The shift has led two candidates with solid Southern California ties -- Clinton of New York and John Edwards, former North Carolina senator -- to try to expand their reach. And it has shaped the appeal of Senator Barack Obama of Illinois to a new generation of young, tech-savvy donors.

"It's just a totally different model" for West Coast fund-raising, said Mark Gorenberg, the Silicon Valley venture capitalist who headed Massachusetts Senator John F. Kerry's California finance team for the 2004 presidential race and is now overseeing California fund-raising for Obama.

The most dramatic shift followed the passage of the McCain-Feingold bill in 2002 that prohibited donors from writing six- and seven-figure checks to political parties. Instead, campaigns have had to dramatically expand the number of individuals they approach for smaller checks, which are now limited to $2,300 each for the primary and general election campaigns.

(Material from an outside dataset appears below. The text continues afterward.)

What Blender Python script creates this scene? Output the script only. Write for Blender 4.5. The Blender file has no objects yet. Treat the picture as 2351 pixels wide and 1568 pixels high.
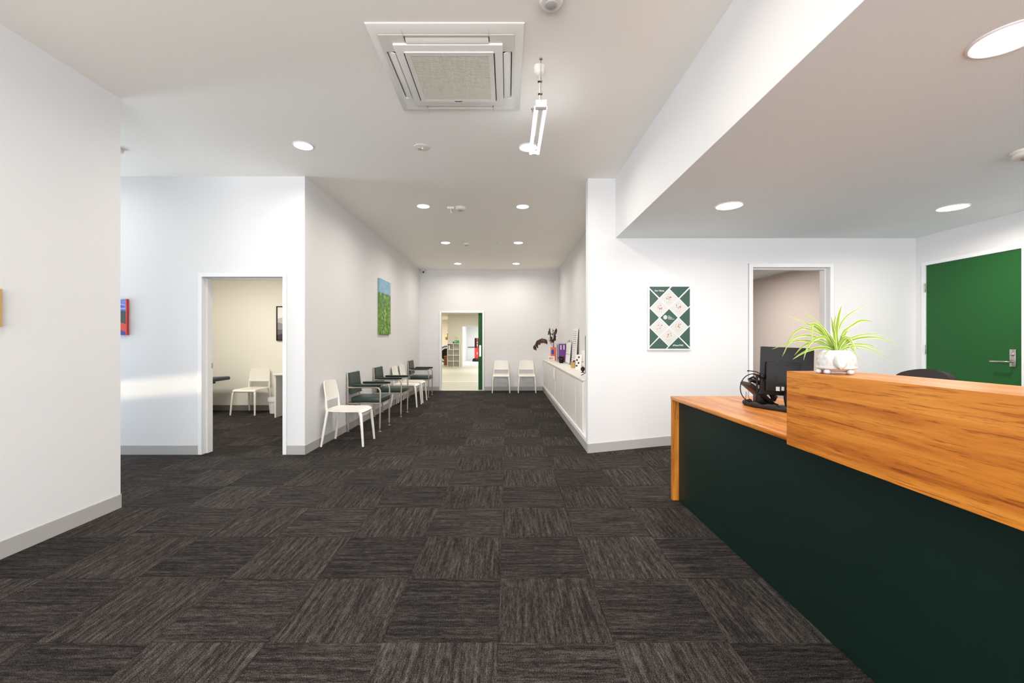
import bpy, bmesh, math, random
from mathutils import Vector, Matrix, Euler
PI = math.pi
random.seed(7)
C = bpy.context.scene.collection
SC = bpy.context.scene

# ------------------------------------------------------------------ camera
cd = bpy.data.cameras.new('camera'); cam = bpy.data.objects.new('camera', cd); C.objects.link(cam)
cam.location = (0, 0, 1.30); cam.rotation_euler = (PI/2, 0, 0)
cd.sensor_fit = 'HORIZONTAL'; cd.sensor_width = 36.0
cd.lens = 36.0*985/2351
cd.shift_x = (1175.5-1165)/2351
cd.clip_start = 0.02; cd.clip_end = 200
SC.camera = cam
# ------------------------------------------------------------------ world, view
w = bpy.data.worlds.new('daylight'); SC.world = w; w.use_nodes = True
wb = w.node_tree.nodes['Background']
wb.inputs[0].default_value = (0.62, 0.78, 1.0, 1); wb.inputs[1].default_value = 2.0
SC.view_settings.view_transform = 'Standard'; SC.view_settings.look = 'None'
SC.view_settings.gamma = 1; SC.view_settings.use_curve_mapping = False
SC.view_settings.exposure = 0.18
WARM = (1.0, 0.93, 0.84)
DOWN_W, DOWN_RW = 13.3, 16

def lamp(name, kind, loc, power, color=(1,1,1), size=1, size_y=None, rot=(0,0,0), spread=180, shape=None, cone=None, blend=.2):
    l = bpy.data.lights.new(name, kind); o = bpy.data.objects.new(name, l); C.objects.link(o)
    o.location = loc; o.rotation_euler = rot; l.energy = power; l.color = color
    if kind == 'AREA':
        l.shape = shape or ('RECTANGLE' if size_y else 'DISK'); l.size = size
        if size_y: l.size_y = size_y
        l.spread = math.radians(spread)
    if kind == 'SPOT':
        l.shadow_soft_size = size; l.spot_size = cone; l.spot_blend = blend
    return o
# unseen fill lamps added behind the camera, as if from a glazed front
lamp('front_fill_light', 'AREA', (-0.9, -3.3, 1.6), 238, (1.0, 0.975, 0.95), 4.0, 2.9, (PI/2+.35, 0, 0))
lamp('reception_fill_light', 'AREA', (3.0, -3.3, 1.2), 62, (1.0, 0.975, 0.95), 3.2, 2.2, (PI/2+.3, 0, 0))
# daylight through the window at the end of the side passage, and a spot standing in for sun reflected up from outside
lamp('passage_window_daylight', 'AREA', (-7.40, 4.15, 1.05), 78, (0.74, 0.88, 1.0), 1.15, 2.0, (PI/2, 0, -PI/2))
sun_glint = lamp('reflected_sun_spot', 'SPOT', (-37.0, -4.95, -2.07), 56000, (1.0, 0.86, 0.62), .42, cone=math.radians(9), blend=.1)
sun_glint.rotation_euler = Vector((33.0, 9.885, 2.835)).to_track_quat('-Z', 'Y').to_euler()
lamp('consult_room_panel_light', 'AREA', (-4.6, 6.4, 2.66), 50, (1.0, 0.95, 0.83), 1.2, .6, (0,0,0))
lamp('gym_panel_light', 'AREA', (-1.6, 14.5, 2.64), 52, (1.0, 0.95, 0.80), 2.4, 2.4, (0,0,0))
lamp('gym_panel_light', 'AREA', (-1.8, 19.0, 2.64), 85, (1.0, 0.95, 0.80), 2.4, 2.4, (0,0,0))
lamp('gym_panel_light', 'AREA', (-4.5, 25.5, 2.64), 70, (1.0, 0.92, 0.78), 1.6, 1.6, (0,0,0))
lamp('walking_room_light', 'AREA', (-0.8, 26.5, 2.64), 230, (0.92, 0.97, 1.0), 2.2, 4.2, (0,0,0))
lamp('back_office_light', 'AREA', (3.2, 7.0, 2.42), 46, (1.0, 0.95, 0.91), 1.2, 1.2, (0,0,0))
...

The practical effect of that law has been to diminish the clout of entertainment moguls who helped bankroll Bill Clinton's presidential campaigns in 1992 and 1996 through the Democratic National Committee.

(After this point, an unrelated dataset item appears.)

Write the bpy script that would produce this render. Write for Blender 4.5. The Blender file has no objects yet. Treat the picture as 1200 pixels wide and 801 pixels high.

"The question is no longer 'Can you give $1 million?' It's 'Can you raise $500,000 or $1 million,' " Gorenberg said. "That draws in people from other strata of life -- doctors, lawyers, computer engineers in Silicon Valley. I do think Hollywood will still play its role, but I don't think it will be as dominant a force."

Another clear ingredient in this shift is the technology boom that swept over the Bay Area in the late 1990s, said Susie Tompkins Buell, cofounder of the clothing company Esprit , who is leading Clinton's Bay Area fund-raising efforts. The lifelong San Francisco resident said the entire complexion of the region changed, almost overnight.

By 2005, 5 percent of all households in the San Francisco and San Jose metropolitan areas had at least $1 million in assets, and a Merrill Lynch study predicted that the number of millionaires in the area would grow 50 percent by 2010.

"There's a totally different energy and type of people, and these are people who are passionate about politics," Tompkins Buell said. "They've taken that energy and turned it into real fund-raising strength."

What Kerry showed in 2004 was that such passion for politics could be spun into dollars -- a lesson not lost on the 2008 contenders. On Feb. 23, Tompkins Buell held a luncheon for Clinton that drew 950 people to the Palace Hotel in San Francisco -- a crowd so large that the staff had to remove tables from the ballroom to accommodate them. Clinton will head to the Bay Area again today for two events that together are expected to draw 500 and raise $1 million.

Edwards made repeated trips to San Francisco in March. Obama began organizing there with two events in February, several house parties, and attracting 1,300 people to an event with Senator Barbara Boxer, Democrat of California.

Obama's Northern California fund-raising effort is being led by Silicon Valley's power elite, including Gorenberg, as well as Steve Westly, former state controller and eBay executive.

Philip Trounstine, president of the Survey and Policy Research Institute at San Jose State University, called the fact that Obama was able to draw such figures to his campaign a signal that Obama "gets it." Most people assume that Bay Area support flocks to the ultra liberal choice, Trounstine said.